======== Given material

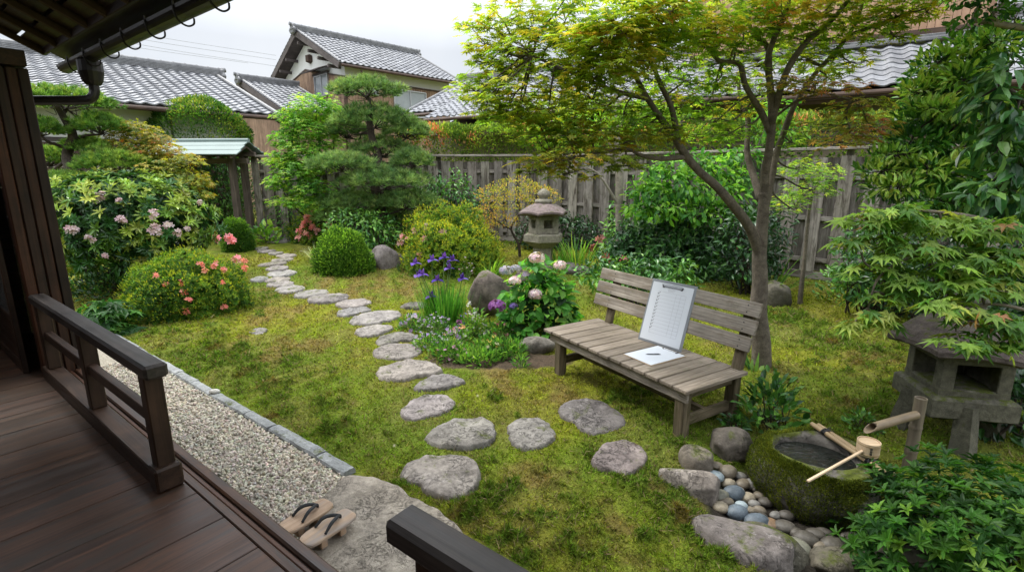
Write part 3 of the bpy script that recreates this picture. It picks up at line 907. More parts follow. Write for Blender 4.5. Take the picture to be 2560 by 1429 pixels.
# wing wall, posts and sliding glass doors past the far end of the railing
b = MB()
for k in range(4):
    n0 = 0.650 + k * 0.061
    b.beam(H(4.90, n0 + .045, -0.02), H(4.90, n0 + .045, 2.62), .057, .10, up=(EX, EY, 0), bev=.006, col=np.array(((1.7, 1.25, 1.05), (.8, .75, .75), (1.1, .9, .8), (.6, .6, .6))[k]))
b.build("wing_wall", MT['darkwood'], house)
b = MB()
for k in range(10):
    along(b, 4.96, 7.2, .872, .10 + k * .262, .022, .255, .003, np.full(3, .7 + .5 * ((k * 3) % 4) / 4))
b.build("shutter_box", MT['darkwood'], house)
b = MB(); along(b, 4.82, 7.4, .72, 2.68, .36, .10); b.build("lintel", MT['darkwood'], house)
for k in range(2):
    t0, t1, n0 = 5.05 + k * 1.0, 6.03 + k * 1.0, .60 - k * .05
    b = MB()
    for t in (t0 + .03, t1 - .03):
        b.beam(H(t, n0, ZF), H(t, n0, 2.6), .06, .035, up=(NX, NY, 0))
    for z, h in ((ZF + .04, .08), (ZF + .42, .05), (ZF + .80, .035), (2.55, .08)):
        along(b, t0 + .06, t1 - .06, n0, z, .033, h)
    d = b.build("sliding_door", MT['darkwood'], house)
    b = MB(); along(b, t0 + .06, t1 - .06, n0, ZF + .60, .008, .375, .001); along(b, t0 + .06, t1 - .06, n0, 1.88, .008, 1.25, .001); b.build("pane", MT['doorglass'], d)
    b = MB(); along(b, t0 + .06, t1 - .06, n0, ZF + .235, .012, .31, .001); b.build("lower_panel", MT['darkwood'], d)
# the room behind: back wall and end wall keep the veranda in shade
b = MB()
along(b, -3.4, 6.6, -1.95, 2.1, .08, 3.9); b.build("inner_wall", MT['darkwood'], house)
b = MB()
b.beam(H(6.45, -1.9, 1.6), H(6.45, .855, 1.6), .08, 3.0); b.build("end_wall", MT['darkwood'], house)
# roof over the veranda
PIT, ZE, NE = 0.50, 2.90, 1.30
slope = norm(np.array((NX, NY, -PIT)))
sn = np.array((NX * PIT, NY * PIT, 1.0)); sn = norm(sn)
def roofpt(t, n, up=0.0):
    return H(t, n, ZE + (NE - n) * PIT) + sn * up
b = MB()
for k, n0 in enumerate(np.arange(-1.95, NE - .02, 0.16)):
    b.beam(roofpt(-3.0, n0 + .08, .075), roofpt(6.12, n0 + .08, .075), .157, .016, up=sn, col=np.full(3, .7 + .4 * ((k * 7) % 5) / 5))
b.build("soffit", MT['darkwood'], house)
for t in np.arange(-2.6, 6.2, 0.435):
    b = MB(); b.beam(roofpt(t, -1.9, .04), roofpt(t, NE - .05, .04), .042, .05, up=sn); b.build("rafter", MT['rafter'], house)
b = MB(); along(b, -3, 6.14, NE - .03, ZE + .085, .025, .09); b.build("fascia", MT['darkwood'], house)
b = MB(); b.beam(roofpt(5.2, -1.8, -.06), roofpt(5.2, 0.85, -.06), .10, .13, up=sn); b.build("roof_beam", MT['rafter'], house)
b = MB()
us = np.linspace(-3.0, 6.16, 360); 
prof = 0.026 * np.maximum(0, np.sin((us) * 2 * np.pi / 0.265)) ** 0.8
rows = []
for r in range(14):
    n1, n2 = NE + .06 - r * .245, NE + .06 - (r + 1) * .245
    for n_, up in ((n1, .125), (n2, .095)):
        rows.append(np.array([roofpt(u, n_, up + pr) for u, pr in zip(us, prof)]))
rows.insert(0, rows[0] - sn * .02)
V = np.vstack(rows); m = len(rows)
i, j = np.meshgrid(np.arange(m - 1), np.arange(359), indexing='ij')
b.add(V, {4: np.stack([i * 360 + j, i * 360 + j + 1, (i + 1) * 360 + j + 1, (i + 1) * 360 + j], -1).reshape(-1, 4)})
b.build("roof_tiles", MT['ridge'], house)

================

Stated exercise: Output a faithful copy of the data, with each picture left out.

Worked answer:
Write part 3 of the bpy script that recreates this picture. It picks up at line 907. More parts follow. Write for Blender 4.5. Take the picture to be 2560 by 1429 pixels.
# wing wall, posts and sliding glass doors past the far end of the railing
b = MB()
for k in range(4):
    n0 = 0.650 + k * 0.061
    b.beam(H(4.90, n0 + .045, -0.02), H(4.90, n0 + .045, 2.62), .057, .10, up=(EX, EY, 0), bev=.006, col=np.array(((1.7, 1.25, 1.05), (.8, .75, .75), (1.1, .9, .8), (.6, .6, .6))[k]))
b.build("wing_wall", MT['darkwood'], house)
b = MB()
for k in range(10):
    along(b, 4.96, 7.2, .872, .10 + k * .262, .022, .255, .003, np.full(3, .7 + .5 * ((k * 3) % 4) / 4))
b.build("shutter_box", MT['darkwood'], house)
b = MB(); along(b, 4.82, 7.4, .72, 2.68, .36, .10); b.build("lintel", MT['darkwood'], house)
for k in range(2):
    t0, t1, n0 = 5.05 + k * 1.0, 6.03 + k * 1.0, .60 - k * .05
    b = MB()
    for t in (t0 + .03, t1 - .03):
        b.beam(H(t, n0, ZF), H(t, n0, 2.6), .06, .035, up=(NX, NY, 0))
    for z, h in ((ZF + .04, .08), (ZF + .42, .05), (ZF + .80, .035), (2.55, .08)):
        along(b, t0 + .06, t1 - .06, n0, z, .033, h)
    d = b.build("sliding_door", MT['darkwood'], house)
    b = MB(); along(b, t0 + .06, t1 - .06, n0, ZF + .60, .008, .375, .001); along(b, t0 + .06, t1 - .06, n0, 1.88, .008, 1.25, .001); b.build("pane", MT['doorglass'], d)
    b = MB(); along(b, t0 + .06, t1 - .06, n0, ZF + .235, .012, .31, .001); b.build("lower_panel", MT['darkwood'], d)
# the room behind: back wall and end wall keep the veranda in shade
b = MB()
along(b, -3.4, 6.6, -1.95, 2.1, .08, 3.9); b.build("inner_wall", MT['darkwood'], house)
b = MB()
b.beam(H(6.45, -1.9, 1.6), H(6.45, .855, 1.6), .08, 3.0); b.build("end_wall", MT['darkwood'], house)
# roof over the veranda
PIT, ZE, NE = 0.50, 2.90, 1.30
slope = norm(np.array((NX, NY, -PIT)))
sn = np.array((NX * PIT, NY * PIT, 1.0)); sn = norm(sn)
def roofpt(t, n, up=0.0):
    return H(t, n, ZE + (NE - n) * PIT) + sn * up
b = MB()
for k, n0 in enumerate(np.arange(-1.95, NE - .02, 0.16)):
    b.beam(roofpt(-3.0, n0 + .08, .075), roofpt(6.12, n0 + .08, .075), .157, .016, up=sn, col=np.full(3, .7 + .4 * ((k * 7) % 5) / 5))
b.build("soffit", MT['darkwood'], house)
for t in np.arange(-2.6, 6.2, 0.435):
    b = MB(); b.beam(roofpt(t, -1.9, .04), roofpt(t, NE - .05, .04), .042, .05, up=sn); b.build("rafter", MT['rafter'], house)
b = MB(); along(b, -3, 6.14, NE - .03, ZE + .085, .025, .09); b.build("fascia", MT['darkwood'], house)
b = MB(); b.beam(roofpt(5.2, -1.8, -.06), roofpt(5.2, 0.85, -.06), .10, .13, up=sn); b.build("roof_beam", MT['rafter'], house)
b = MB()
us = np.linspace(-3.0, 6.16, 360); 
prof = 0.026 * np.maximum(0, np.sin((us) * 2 * np.pi / 0.265)) ** 0.8
rows = []
for r in range(14):
    n1, n2 = NE + .06 - r * .245, NE + .06 - (r + 1) * .245
    for n_, up in ((n1, .125), (n2, .095)):
        rows.append(np.array([roofpt(u, n_, up + pr) for u, pr in zip(us, prof)]))
rows.insert(0, rows[0] - sn * .02)
V = np.vstack(rows); m = len(rows)
i, j = np.meshgrid(np.arange(m - 1), np.arange(359), indexing='ij')
b.add(V, {4: np.stack([i * 360 + j, i * 360 + j + 1, (i + 1) * 360 + j + 1, (i + 1) * 360 + j], -1).reshape(-1, 4)})
b.build("roof_tiles", MT['ridge'], house)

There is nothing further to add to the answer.